Agonie et mort des Établissements Français dans l'Inde

L'année 1954

Nous n'insisterons pas non plus sur les détails ultérieurs pour en venir à l'année 1954, qui devait voir la mort de l'Inde française. Nous avons déjà vu dans quel climat elle avait commencé et quel était le redoublement de la guerre des nerfs – redoublement tel que les Établissements étaient au bord de la famine.

Cette situation ne pouvait que troubler la stabilité intérieure des comptoirs. D'autre part, elle aurait dû être suivie de très près par le ministère de la France d'outre-mer. Or, les premiers mois de 1954 paraissent marqués du côté français par une certaine incohérence.

Tandis que le commissaire de la République, M. Ménard, est appelé en France, sans doute pour informer le gouvernement et trouver une solution désormais urgente, les intrigues se multiplient à Pondichéry.

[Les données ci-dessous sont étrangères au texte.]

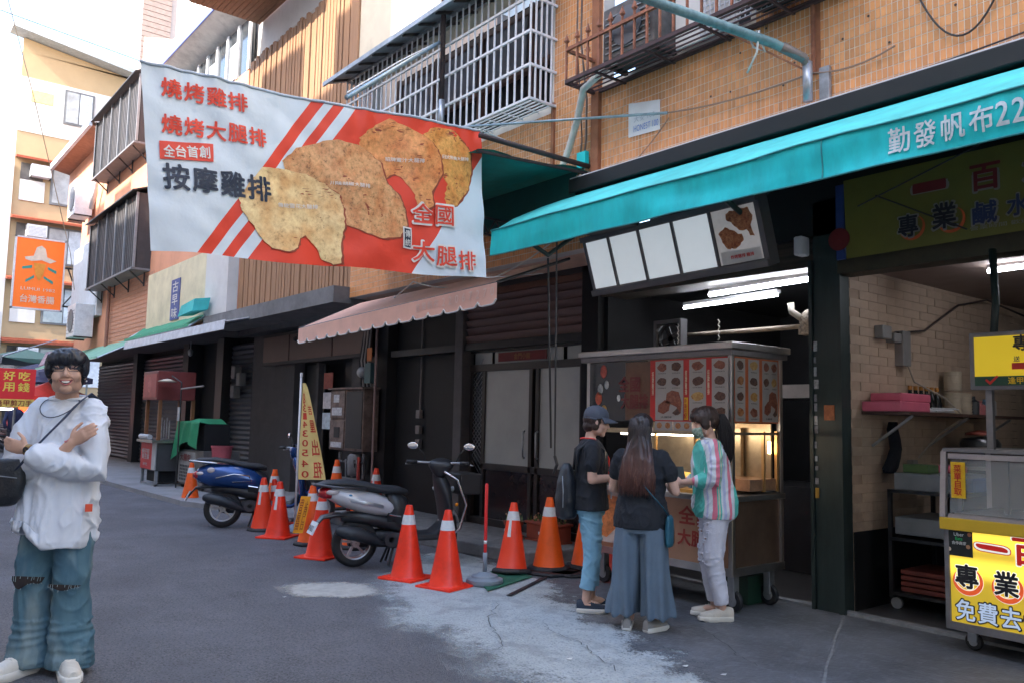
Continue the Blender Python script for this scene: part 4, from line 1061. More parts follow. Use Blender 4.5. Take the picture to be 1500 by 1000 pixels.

Le député, M. Goubert, qui avait été élu à une énorme majorité sur un programme de résistance aux prétentions indiennes, entre en conflit avec l'administration. Le personnage était d'ailleurs inquiétant. Doué d'un don d'intrigue très poussé, il avait exactement le physique de Pierre Laval. Je garde un souvenir très précis d'entretiens que mon collègue M. Schock et moi-même eûmes avec lui à Pondichéry, à l'automne 1949. Sa capacité politique était frappante, mais sa volonté dictatoriale non moins sensible. Son intégrité ne paraissait pas non plus au-dessus de tout soupçon. Par contre, son influence personnelle était énorme. Toujours est-il que M. Goubert ayant été, au début de 1954, compromis dans une affaire de fraude lors d'adjudication de licences de débits de boisson, certains de ses principaux supporters furent arrêtés. Du coup, M. Goubert signe un manifeste, le 18 mars 1954, réclamant le rattachement immédiat et sans référendum des Établissements à l'Union indienne. Puis, le 24 mars, il gagne l'Inde.

La confusion politique résultant de la volte-face du député pousse le gouvernement de l'Inde à accentuer ses pressions. La frontière est entièrement fermée au pétrole comme aux produits vivriers. La circulation est rendue impossible entre Pondichéry et les communes enclavées, et les ressortissants français qui obtiennent des laissez-passer sont molestés. Le train qui relie Pondichéry à Madras est mis hors d'état de fonctionner régulièrement. Bref, le blocus total des Établissements est pratiquement réalisé. Bien mieux, l'Inde occupe purement et simplement dans les premiers jours d'avril deux communes françaises, Nettapacom et Mannadipeth.

Pour soutenir ses ressortissants, la France dépense un immense effort. Les navires pétroliers affluent. Malgré tout, la situation est intenable. C'est dans ces circonstances, que le 14 mai 1954, s'ouvrent à Paris de nouvelles négociations avec l'Inde, menées du côté français par M. Maurice Schumann et du côté indien par MRK Nehru, secrétaire aux affaires extérieures de l'Inde.